Cecilia convinces Helen to go along with the ruse, explaining that otherwise, the uproar that would follow might kill her mother, who has attacks under stress - heart attacks, apparently. Cecilia promises that she will unfold the painful truth upon the departure of her mother, who has been visiting at Clarendon Park. The trusting Helen, out of love for Lady Davenant and concern too for the welfare of the pregnant Cecilia, goes along with this, albeit with grave doubts. She worries about the General's reaction to her, knowing how strictly moral he is. He is in fact fairly stern and forgives her lapse from morality only because she has been honest enough to own up to it. She realizes that once it comes out that she has not been honest, he will judge her yet more harshly, even though she will be cleared of the indiscretion of corresponding with a man to whom she was not engaged. Cecilia keeps putting off telling him the truth, which -makes it harder to explain to the General that the lie was a temporary measure meant to preserve Lady Davenant. And worse, for Helen, is that the General expects her to tell Beauclerc, and she cannot, since she does not have any guilt to admit, and she cannot expose her friend at this point.
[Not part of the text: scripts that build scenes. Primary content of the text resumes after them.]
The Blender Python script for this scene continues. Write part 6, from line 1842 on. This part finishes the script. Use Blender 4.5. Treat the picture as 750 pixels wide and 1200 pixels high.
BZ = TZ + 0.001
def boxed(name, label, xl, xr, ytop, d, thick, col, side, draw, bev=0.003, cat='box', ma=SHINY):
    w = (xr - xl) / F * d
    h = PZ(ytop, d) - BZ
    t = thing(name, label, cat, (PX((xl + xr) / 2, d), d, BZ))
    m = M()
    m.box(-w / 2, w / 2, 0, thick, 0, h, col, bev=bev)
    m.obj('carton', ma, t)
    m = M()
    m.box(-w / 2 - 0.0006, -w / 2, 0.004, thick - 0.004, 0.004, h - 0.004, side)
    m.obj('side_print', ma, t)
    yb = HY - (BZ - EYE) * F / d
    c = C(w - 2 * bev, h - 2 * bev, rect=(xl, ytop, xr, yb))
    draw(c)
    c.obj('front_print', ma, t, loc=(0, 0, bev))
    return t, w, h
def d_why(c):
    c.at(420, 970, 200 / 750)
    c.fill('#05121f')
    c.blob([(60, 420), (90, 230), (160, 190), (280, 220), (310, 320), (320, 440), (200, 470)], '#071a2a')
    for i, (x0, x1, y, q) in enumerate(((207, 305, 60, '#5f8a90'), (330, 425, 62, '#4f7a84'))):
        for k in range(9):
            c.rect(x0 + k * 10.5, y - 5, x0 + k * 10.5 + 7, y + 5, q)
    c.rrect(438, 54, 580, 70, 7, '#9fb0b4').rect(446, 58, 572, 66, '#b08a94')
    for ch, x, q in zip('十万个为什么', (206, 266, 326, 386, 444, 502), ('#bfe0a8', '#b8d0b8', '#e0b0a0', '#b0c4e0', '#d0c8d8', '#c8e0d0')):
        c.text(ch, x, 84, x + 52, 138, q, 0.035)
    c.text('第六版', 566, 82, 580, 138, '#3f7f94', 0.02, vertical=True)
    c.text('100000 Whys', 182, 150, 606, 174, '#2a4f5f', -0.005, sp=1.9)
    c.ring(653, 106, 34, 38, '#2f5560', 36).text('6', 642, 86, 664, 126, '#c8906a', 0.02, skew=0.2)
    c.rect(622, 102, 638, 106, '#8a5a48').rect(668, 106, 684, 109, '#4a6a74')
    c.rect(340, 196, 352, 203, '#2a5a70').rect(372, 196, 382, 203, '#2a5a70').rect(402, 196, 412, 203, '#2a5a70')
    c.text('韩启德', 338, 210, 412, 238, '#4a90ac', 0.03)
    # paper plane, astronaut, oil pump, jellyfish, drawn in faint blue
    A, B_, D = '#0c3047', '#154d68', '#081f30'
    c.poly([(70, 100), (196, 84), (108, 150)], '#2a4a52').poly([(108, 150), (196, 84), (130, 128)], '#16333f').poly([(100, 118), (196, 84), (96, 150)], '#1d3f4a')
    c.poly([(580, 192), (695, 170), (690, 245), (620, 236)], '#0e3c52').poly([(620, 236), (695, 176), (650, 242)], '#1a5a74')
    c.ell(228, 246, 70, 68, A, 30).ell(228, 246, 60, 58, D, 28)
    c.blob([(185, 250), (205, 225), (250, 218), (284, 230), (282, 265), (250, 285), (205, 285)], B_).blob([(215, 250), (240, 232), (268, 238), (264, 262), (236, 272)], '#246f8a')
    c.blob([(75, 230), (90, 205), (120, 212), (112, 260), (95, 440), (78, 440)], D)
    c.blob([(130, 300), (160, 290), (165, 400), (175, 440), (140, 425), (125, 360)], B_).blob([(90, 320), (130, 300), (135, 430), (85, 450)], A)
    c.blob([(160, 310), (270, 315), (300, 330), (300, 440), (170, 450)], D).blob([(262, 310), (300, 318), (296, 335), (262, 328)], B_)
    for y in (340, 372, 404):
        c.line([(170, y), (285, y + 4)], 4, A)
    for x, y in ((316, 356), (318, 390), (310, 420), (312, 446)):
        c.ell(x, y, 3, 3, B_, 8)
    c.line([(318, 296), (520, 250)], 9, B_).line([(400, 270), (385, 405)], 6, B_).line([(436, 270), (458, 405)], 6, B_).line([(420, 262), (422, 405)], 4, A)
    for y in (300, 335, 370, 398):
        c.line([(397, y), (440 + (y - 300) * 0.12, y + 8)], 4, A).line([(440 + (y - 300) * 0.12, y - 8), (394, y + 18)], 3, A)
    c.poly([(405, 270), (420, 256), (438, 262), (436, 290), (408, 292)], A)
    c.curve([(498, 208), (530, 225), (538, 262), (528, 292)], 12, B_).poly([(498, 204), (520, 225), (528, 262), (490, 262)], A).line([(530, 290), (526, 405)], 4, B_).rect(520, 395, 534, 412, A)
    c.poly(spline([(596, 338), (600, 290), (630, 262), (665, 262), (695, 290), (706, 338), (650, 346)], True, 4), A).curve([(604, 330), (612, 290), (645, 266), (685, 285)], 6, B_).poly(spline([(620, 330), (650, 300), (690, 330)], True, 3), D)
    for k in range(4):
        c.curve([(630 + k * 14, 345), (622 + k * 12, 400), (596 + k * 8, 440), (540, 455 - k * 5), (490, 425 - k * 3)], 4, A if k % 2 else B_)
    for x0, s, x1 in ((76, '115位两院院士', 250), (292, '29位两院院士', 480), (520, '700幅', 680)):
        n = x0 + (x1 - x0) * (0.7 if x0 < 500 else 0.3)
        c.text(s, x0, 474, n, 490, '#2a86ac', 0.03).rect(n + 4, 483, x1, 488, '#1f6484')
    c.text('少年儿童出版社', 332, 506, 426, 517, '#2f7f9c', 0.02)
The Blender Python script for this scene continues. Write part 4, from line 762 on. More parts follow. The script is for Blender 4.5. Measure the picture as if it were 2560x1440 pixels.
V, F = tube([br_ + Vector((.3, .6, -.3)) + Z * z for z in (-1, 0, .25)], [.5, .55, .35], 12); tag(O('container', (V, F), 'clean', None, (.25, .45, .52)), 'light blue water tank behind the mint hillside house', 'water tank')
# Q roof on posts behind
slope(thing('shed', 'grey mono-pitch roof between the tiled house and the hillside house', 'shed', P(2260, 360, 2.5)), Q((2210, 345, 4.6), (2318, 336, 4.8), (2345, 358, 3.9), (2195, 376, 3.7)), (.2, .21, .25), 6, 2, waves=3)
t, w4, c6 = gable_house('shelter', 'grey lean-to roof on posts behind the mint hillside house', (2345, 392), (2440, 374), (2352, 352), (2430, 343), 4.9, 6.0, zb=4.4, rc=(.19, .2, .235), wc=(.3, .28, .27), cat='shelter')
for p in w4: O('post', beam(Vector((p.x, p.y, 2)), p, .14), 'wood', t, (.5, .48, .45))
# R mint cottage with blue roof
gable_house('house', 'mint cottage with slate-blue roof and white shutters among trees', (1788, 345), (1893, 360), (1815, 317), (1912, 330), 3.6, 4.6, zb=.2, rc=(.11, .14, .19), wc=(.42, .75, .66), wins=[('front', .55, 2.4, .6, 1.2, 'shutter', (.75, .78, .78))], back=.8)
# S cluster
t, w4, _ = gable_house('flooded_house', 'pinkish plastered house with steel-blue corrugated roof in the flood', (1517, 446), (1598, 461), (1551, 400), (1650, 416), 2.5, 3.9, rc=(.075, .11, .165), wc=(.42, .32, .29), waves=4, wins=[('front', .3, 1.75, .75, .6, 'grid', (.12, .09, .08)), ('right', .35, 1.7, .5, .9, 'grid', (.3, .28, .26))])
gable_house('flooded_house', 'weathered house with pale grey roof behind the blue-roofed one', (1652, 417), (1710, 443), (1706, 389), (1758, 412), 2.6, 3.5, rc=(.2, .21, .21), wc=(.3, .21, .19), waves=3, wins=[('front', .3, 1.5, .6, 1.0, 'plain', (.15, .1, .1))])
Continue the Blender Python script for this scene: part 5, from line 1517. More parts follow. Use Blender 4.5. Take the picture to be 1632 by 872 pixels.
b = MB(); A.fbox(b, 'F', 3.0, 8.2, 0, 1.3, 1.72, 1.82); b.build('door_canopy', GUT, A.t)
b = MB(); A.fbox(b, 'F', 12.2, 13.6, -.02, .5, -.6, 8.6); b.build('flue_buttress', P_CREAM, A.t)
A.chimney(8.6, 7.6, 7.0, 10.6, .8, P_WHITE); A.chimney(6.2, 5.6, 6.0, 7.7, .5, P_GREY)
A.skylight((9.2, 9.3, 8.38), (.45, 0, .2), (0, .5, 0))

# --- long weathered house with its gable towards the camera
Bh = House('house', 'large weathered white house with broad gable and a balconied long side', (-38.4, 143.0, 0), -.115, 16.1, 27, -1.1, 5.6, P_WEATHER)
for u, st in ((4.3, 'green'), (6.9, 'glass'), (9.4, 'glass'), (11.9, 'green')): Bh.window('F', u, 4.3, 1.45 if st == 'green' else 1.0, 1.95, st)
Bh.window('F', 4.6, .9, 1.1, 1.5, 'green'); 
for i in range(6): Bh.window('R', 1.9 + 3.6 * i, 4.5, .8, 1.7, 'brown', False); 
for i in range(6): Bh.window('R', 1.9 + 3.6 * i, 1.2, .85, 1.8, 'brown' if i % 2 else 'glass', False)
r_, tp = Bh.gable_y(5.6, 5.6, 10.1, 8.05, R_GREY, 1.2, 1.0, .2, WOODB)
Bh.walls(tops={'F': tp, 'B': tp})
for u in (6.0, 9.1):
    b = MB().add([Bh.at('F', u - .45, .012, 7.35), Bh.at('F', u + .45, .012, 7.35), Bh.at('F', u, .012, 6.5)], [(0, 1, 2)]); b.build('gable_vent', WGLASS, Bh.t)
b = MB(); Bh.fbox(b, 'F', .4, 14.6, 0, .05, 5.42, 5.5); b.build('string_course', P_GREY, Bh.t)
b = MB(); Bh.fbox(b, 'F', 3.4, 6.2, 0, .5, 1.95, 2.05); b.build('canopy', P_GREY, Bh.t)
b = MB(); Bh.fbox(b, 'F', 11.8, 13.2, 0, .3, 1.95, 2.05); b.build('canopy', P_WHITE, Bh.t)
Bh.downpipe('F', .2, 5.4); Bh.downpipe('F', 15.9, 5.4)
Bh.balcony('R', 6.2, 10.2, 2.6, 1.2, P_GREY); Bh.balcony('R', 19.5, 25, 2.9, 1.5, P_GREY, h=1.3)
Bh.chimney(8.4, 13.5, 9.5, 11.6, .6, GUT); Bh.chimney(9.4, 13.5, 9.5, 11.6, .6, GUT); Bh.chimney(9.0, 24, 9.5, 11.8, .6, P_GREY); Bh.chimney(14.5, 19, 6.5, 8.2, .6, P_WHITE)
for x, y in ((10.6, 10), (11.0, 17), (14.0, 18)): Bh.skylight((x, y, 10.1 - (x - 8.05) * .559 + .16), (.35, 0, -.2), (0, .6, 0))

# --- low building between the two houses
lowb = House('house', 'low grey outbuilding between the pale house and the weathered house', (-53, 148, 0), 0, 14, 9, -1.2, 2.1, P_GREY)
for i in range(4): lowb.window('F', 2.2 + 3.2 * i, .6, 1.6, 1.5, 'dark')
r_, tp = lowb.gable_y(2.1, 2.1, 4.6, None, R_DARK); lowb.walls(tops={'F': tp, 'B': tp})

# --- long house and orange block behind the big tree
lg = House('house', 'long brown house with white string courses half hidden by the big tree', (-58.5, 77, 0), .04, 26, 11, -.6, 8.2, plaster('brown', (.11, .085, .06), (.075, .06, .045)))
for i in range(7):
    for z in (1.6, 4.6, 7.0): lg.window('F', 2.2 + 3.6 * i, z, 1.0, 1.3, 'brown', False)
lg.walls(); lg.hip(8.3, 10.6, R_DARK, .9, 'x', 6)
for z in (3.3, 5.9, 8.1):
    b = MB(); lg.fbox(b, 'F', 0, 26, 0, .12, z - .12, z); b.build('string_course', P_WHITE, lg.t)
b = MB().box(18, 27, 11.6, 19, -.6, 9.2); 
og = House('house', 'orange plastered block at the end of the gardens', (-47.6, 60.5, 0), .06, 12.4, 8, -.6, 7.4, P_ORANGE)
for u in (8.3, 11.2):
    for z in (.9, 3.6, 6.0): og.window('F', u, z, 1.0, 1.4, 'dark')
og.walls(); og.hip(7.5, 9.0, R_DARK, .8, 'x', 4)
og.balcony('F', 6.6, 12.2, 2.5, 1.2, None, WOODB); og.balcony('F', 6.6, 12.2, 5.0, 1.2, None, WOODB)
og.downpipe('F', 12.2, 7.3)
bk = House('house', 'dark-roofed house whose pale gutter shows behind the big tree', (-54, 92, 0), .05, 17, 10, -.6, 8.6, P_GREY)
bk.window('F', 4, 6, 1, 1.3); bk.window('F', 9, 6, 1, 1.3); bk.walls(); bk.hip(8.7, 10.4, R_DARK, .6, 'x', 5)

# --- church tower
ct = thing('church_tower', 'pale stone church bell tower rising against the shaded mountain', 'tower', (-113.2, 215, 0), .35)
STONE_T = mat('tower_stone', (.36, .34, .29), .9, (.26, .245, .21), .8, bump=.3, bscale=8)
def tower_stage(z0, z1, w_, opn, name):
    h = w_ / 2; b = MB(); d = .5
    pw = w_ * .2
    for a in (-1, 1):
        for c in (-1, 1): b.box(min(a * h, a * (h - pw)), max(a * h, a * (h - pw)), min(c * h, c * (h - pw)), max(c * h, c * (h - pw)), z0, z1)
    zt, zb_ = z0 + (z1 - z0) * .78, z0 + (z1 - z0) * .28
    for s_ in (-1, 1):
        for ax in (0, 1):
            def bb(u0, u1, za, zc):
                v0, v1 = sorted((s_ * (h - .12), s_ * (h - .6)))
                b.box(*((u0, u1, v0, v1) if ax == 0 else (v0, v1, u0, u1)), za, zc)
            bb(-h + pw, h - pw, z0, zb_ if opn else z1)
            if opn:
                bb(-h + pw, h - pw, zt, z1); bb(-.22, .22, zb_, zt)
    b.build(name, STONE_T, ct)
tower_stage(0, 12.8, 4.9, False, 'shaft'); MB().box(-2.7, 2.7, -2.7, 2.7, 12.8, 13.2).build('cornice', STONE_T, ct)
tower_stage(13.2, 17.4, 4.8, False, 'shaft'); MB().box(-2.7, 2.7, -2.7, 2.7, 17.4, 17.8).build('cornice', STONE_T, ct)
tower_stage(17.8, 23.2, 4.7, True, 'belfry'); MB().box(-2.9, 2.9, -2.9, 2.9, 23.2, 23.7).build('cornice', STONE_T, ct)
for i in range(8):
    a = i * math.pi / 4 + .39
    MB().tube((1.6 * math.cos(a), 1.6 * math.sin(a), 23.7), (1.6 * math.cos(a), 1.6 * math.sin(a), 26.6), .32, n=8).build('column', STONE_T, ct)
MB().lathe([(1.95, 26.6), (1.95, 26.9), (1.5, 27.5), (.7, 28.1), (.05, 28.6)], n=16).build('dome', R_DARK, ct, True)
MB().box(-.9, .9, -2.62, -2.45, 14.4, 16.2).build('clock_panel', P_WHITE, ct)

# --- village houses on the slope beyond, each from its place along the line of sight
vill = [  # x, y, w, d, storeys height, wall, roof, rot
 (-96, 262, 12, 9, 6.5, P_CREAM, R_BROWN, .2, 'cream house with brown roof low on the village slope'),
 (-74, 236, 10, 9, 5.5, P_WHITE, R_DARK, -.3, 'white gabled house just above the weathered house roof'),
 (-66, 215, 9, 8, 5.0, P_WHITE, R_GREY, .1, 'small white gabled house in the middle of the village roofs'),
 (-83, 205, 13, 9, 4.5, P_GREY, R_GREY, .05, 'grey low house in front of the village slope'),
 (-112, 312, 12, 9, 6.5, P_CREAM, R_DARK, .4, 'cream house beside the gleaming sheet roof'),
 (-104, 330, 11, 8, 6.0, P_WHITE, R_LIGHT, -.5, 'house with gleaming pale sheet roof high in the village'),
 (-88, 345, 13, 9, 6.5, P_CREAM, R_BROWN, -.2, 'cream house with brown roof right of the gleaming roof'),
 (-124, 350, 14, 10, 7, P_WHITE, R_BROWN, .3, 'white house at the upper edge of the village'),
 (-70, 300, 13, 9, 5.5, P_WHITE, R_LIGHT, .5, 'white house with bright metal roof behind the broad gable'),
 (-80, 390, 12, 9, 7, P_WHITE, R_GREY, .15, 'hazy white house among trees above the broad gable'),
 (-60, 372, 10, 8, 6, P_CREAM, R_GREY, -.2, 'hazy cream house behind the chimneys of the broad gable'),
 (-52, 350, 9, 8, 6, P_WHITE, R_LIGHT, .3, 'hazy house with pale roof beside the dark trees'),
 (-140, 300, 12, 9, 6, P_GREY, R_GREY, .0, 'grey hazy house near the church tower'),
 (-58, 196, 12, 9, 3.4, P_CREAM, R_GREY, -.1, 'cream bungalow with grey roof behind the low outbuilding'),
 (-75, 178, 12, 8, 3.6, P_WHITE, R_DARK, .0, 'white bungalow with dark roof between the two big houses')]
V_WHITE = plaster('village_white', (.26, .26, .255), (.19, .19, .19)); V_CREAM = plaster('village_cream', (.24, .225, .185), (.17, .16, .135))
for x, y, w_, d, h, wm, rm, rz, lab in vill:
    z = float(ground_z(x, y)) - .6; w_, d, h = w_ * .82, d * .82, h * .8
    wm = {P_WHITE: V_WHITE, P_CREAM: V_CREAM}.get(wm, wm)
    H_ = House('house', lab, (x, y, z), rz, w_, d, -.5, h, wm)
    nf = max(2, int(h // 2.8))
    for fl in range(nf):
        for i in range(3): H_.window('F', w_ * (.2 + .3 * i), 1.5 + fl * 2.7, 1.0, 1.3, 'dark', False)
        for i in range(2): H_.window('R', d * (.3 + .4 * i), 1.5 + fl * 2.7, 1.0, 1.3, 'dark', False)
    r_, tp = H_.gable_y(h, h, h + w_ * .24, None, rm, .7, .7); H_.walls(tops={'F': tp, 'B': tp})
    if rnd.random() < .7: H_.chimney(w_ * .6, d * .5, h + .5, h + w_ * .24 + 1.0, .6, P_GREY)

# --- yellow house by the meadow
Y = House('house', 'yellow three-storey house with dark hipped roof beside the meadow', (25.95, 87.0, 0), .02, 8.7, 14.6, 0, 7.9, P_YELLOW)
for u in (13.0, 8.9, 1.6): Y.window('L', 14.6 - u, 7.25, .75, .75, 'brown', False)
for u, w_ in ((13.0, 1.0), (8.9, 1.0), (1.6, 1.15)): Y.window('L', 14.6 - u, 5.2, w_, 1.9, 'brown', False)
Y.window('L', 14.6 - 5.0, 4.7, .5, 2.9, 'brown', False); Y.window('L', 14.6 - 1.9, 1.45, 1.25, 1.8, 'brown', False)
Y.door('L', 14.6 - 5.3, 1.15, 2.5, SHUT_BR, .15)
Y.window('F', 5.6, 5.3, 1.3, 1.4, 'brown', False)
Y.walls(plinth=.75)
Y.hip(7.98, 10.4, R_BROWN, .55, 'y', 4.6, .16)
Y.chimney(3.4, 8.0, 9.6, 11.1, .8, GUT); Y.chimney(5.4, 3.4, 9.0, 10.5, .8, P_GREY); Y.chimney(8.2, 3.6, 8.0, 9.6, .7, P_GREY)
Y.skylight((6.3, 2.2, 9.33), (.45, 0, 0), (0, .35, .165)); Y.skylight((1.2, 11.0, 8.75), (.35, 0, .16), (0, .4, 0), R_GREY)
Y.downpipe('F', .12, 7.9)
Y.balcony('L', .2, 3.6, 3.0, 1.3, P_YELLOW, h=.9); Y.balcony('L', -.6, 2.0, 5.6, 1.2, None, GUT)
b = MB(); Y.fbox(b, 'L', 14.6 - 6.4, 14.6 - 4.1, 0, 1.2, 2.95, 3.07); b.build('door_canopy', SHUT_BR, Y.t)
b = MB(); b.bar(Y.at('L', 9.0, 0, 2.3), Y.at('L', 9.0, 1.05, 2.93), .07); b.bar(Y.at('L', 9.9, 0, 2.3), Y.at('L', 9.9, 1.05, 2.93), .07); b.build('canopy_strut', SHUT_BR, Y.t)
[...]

The situation escalates when it becomes clear that the letters are going to be published and that Helen has been identified as the female correspondent; her public fame is threatened, and while Beauclerc has trusted her thus far on the issue, not demanding any explanation, she feels she cannot ask him to continue to do so. She therefore tells him she frees him from the engagement and will not reconsider. He, meanwhile, is on the continent, to which he has fled because he has duelled with and perhaps fatally injured a man named Churchill. Before Beauclerc proposed to Helen, Churchill had implied to her that he loved her but she told him she did not love him. Churchill had been slightly involved in bringing out the letters as a means of revenge on Helen, but the person who had been instrumental in arranging to have the letters published is the man whose estate Beauclerc had rebuilt and who had masked his own guilt to make Churchill look the more guilty.
Helen is sunk in depression, the more so because she realizes that Cecilia's dishonesty and selfishness have led her to sacrifice Helen's happiness, so she goes to stay with Esther in Wales. She cannot rouse herself out of her depression, however. At last Lady Davenant comes back to England and has Helen meet her in London. Cecilia has suffered from her conscience and decides at last to be honest about everything. The General disowns Cecilia and Lady Davenant is a bit disappointed in Helen, who has allowed herself to be compromised by Cecilia's little lies; she had earlier warned Helen about her daughter's problem and told her not to fall victim to it at any cost. When the dust settles, Beauclerc and Helen become re-engaged; the General and Cecilia are re-united; and Lady Davenant dies, accepting blame for her daughter, saying she had not been a dedicated enough mother.